What Causes Suffering?
Part Four

Image for 11.11.13 blogWhen I taught English Composition, students would come to me now and then to tell me they couldn’t write, or they hated writing. Their aversion to the course sometimes led them to avoid taking the class or dropping out or giving up, convinced they would fail no matter what. This decision had serious consequences. Without passing the required English classes, they could not receive an Associate Degree or transfer to a four year college.

Often these students had struggled in English class in high school. The difficulty they had experienced and the sense of failure they felt caused pain, anger, and frustration for them. Fearing a repetition of this same discomfort in college, they had an aversion to English class and writing.

If you recall the last blog on “What Causes Suffering”, you may remember that extreme desire for something – raga – cases suffering as we intensely wish to re-experience a previous enjoyed pleasurable experience.

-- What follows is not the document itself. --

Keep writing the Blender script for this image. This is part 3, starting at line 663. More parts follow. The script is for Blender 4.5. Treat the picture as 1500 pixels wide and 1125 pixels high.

Aversion, called dvesa in the Yoga Sutra, is the other side of this coin. When we are caught up with dvesa, we are trying to avoid an experience that had caused us discomfort or pain in the past. This makes sense in many ways as the fear acts a protective mechanism to keep us from emotional pain.

When we experience an event or trauma creating a strong emotional response, such as anger, resentment, disgust, or fear, our consciousness is negatively affected. It is imprinted, creating what is known as a samskara. That samskara leads us to react almost without thinking. So the student with the painful experience with high school English is not thinking about how his college English experience may help him to succeed, or the support he might find, or how he may be adversely affected by dropping out. He sees the experience of college English through the glasses of his previous experience and feels fear of another bout of pain and failure. Fear keeps him from seeing the reality and possibility of the present.

While primarily the student will feel the negative consequences of avoiding college English, dvesa can manifest in ways that have far-reaching consequences. Hatred and xenophobia are extreme manifestations of dvesa, serving as the source of some anti-social and violent behavior around us. Additionally, it is important to remember that hatred and xenophobia as aspects of dvesa are both fear-driven, resulting from previous suffering.

Developing our ability to observe ourselves, svadhyaya, can help us to identify when we are experiencing dvesa. Practicing self-observation, we can notice when a feeling of aversion arises and begin asking ourselves why we are feeling as we do? What in our past may be triggering the feelings? Asking ourselves these questions can create a space between the experience and an automatic negative response. In that space we may find freedom from the bonds of our samskara so we are able to choose how we might respond.